Le musiche sono carine ed accompagnano piacevolmente, ma sono intervallate da periodi di silenzio inspiegabilmente lunghi, spesso di oltre mezz’ora. Nelle fasi più riflessive del gioco (durante l’arredamento, soprattutto) non se ne sente particolarmente la mancanza, mentre al contrario si salta quasi sulla sedia quando ricominciano apparentemente dal nulla. Non si capisce bene il motivo di questa scelta, quando sarebbe stato molto meglio avere le musiche sempre o quanto meno un’opzione per selezionare la lunghezza degli intermezzi di silenzio.
Anche gli effetti sonori non spiccano per brillantezza, e si riducono quasi sempre al vocio della gente, mentre per sentire i cuochi al lavoro è necessario zoomare molto all’interno della cucina.
In Conclusione
Probabilmente rimarrà sconosciuto al grande pubblico, e i patiti dell’azione fine a sé stessa non lo degneranno di uno sguardo, ma Restaurant Empire è di certo uno di quei titoli che farà contenti gli appassionati dei gestionali.
E’ un gioco completo, bilanciato dal punto di vista della difficoltà, e incredibilmente vario per il suo genere. Le gare di cucina sono strutturate in modo semplice, ma non annoiano. La presenza stessa della trama risolve quello che probabilmente è il problema principale dei gestionali: convincere il giocatore a non smettere di giocare dopo le prime partite. In questo modo invece si è sempre invogliati a continuare fino alla fine, sia per scoprire il resto della storia, che per migliorare le capacità di Armand o per attivare le funzioni che nella modalità avventura sono ancora bloccate.
E’ proprio il caso di dire che i programmatori del team Enlight hanno imparato dagli errori commessi con il loro precedente lavoro, Capitalism 2, e li hanno messi a frutto.
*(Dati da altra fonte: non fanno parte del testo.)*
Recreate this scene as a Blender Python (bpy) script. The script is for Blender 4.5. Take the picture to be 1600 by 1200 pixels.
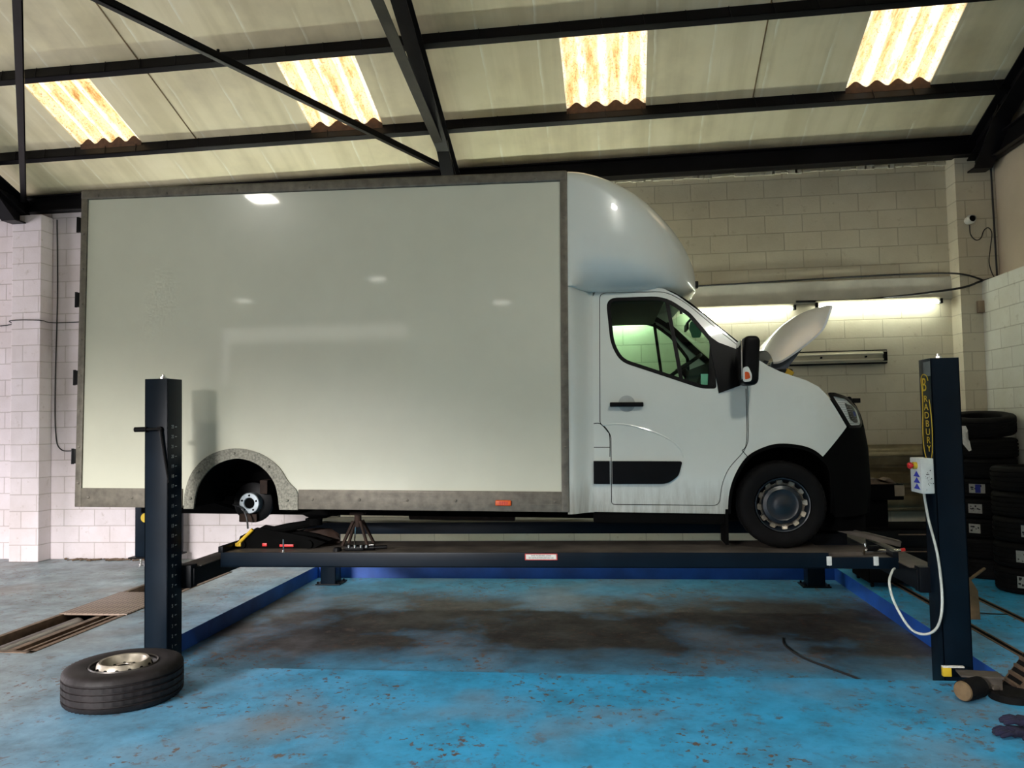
import bpy, bmesh, math, random
from mathutils import Vector, Matrix, Euler
random.seed(7)
PI = math.pi
for o in list(bpy.data.objects):
    bpy.data.objects.remove(o)
SC = bpy.context.scene
COL = SC.collection

# ------------------------------------------------------------------ camera, exposure, world, large lights
cam = bpy.data.cameras.new('camera')
cam.sensor_width = 36.0
cam.lens = 36.0 * 1235 / 1600
cam.clip_start = 0.05
co = bpy.data.objects.new('camera', cam)
COL.objects.link(co)
YAW, PITCH, ROLL = math.radians(6.8), math.radians(2.78), math.radians(1.1)
M = Matrix.Rotation(YAW, 4, 'Z') @ Matrix.Rotation(PI / 2 + PITCH, 4, 'X') @ Matrix.Rotation(-ROLL, 4, 'Z')
co.matrix_world = Matrix.Translation((0, 0, 1.75)) @ M
SC.camera = co
SC.view_settings.view_transform = 'Standard'
SC.view_settings.look = 'None'
SC.view_settings.exposure = 0.0
SC.view_settings.gamma = 1.0
SC.view_settings.use_curve_mapping = False
SC.cycles.use_denoising = True
SC.cycles.max_bounces = 10
SC.cycles.transparent_max_bounces = 12
SC.cycles.sample_clamp_indirect = 6.0

world = bpy.data.worlds.new('overcast_sky')
SC.world = world
world.use_nodes = True
bg = world.node_tree.nodes['Background']
bg.inputs[0].default_value = (1.0, 0.945, 0.84, 1)
bg.inputs[1].default_value = 2.9


def area_light(name, loc, look, sx, sy, power, color, spread=PI):
    l = bpy.data.lights.new(name, 'AREA')
    l.shape = 'RECTANGLE'
    l.size, l.size_y = sx, sy
    l.energy = power
    l.color = color
    l.spread = spread
    o = bpy.data.objects.new(name, l)
    COL.objects.link(o)
    o.location = loc
    o.rotation_euler = (Vector(look) - Vector(loc)).to_track_quat('-Z', 'Y').to_euler()
    return o


# unseen light strip added outside the open roller door in the wall behind the camera, on the left
LAMP = 110
sk_ = area_light('added_sky_strip', (-8.8, -14.0, 6.05), (-6.5, 4, 2.0), 8.6, .55, 12000, (1.0, 0.965, 0.95))
sk_.rotation_euler = (sk_.rotation_euler.to_matrix() @ Matrix.Rotation(math.radians(-9), 3, 'Z')).to_euler()  # strip slanted to shape the lit area on the van side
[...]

Restaurant Empire non è però esente da pecche. Se da un lato la possibilità di proseguire le missioni in un determinato periodo di tempo permette di affrontare il gioco con maggior tranquillità, dall’altro rende troppo facili gli obbiettivi sul lungo termine e quasi impossibili da soddisfare in un solo mese. Il numero troppo esiguo di chef che è possibile assegnare ai ristoranti e l’eccessivo tempo che impiegano a cucinare i piatti (a conti fatti è la stessa cosa…) impediscono di sfruttare a pieno gli spazi. La grafica e le musiche, per quanto adatte allo scopo, potevano essere migliorate, gli scenari sono pochi e la partita libera non ha nessun motivo di esistere. Meglio poi non spendere altre parole sulla distinzione tra i piatti (vedi box).
Tra questi difetti però, i più gravi potrebbero essere facilmente risolti da una patch (non la 1.21 che è già compresa nell’edizione italiana) e, nonostante tutto, non sono sufficienti ad intaccare più di tanto l’ottimo lavoro svolto dal team Enlight. Alla fine quindi, il termine più adatto per definire Restaurant Empire è forse uno solo: “delizioso”.
… e buon appetito!
- Pro:
- Scenari collegati dalla trama
- Prosecuzione delle missioni nel tempo
- Concorsi di cucina
- Personalizzazione totale dei ristoranti
- Contro:
- Pochi scenari
- Mancanza di obbiettivi nella partita libera
- Esagerata limitazione al numero di chef per ristorante
- Catalogazione dei piatti inadatta alla cucina italiana
La sala è pronta? I tavoli sono perfettamente apparecchiati? I dipendenti sono ai loro posti? E’ meglio che sia tutto in ordine, perché non è con i soli manicaretti che si diventa grandi ristoratori.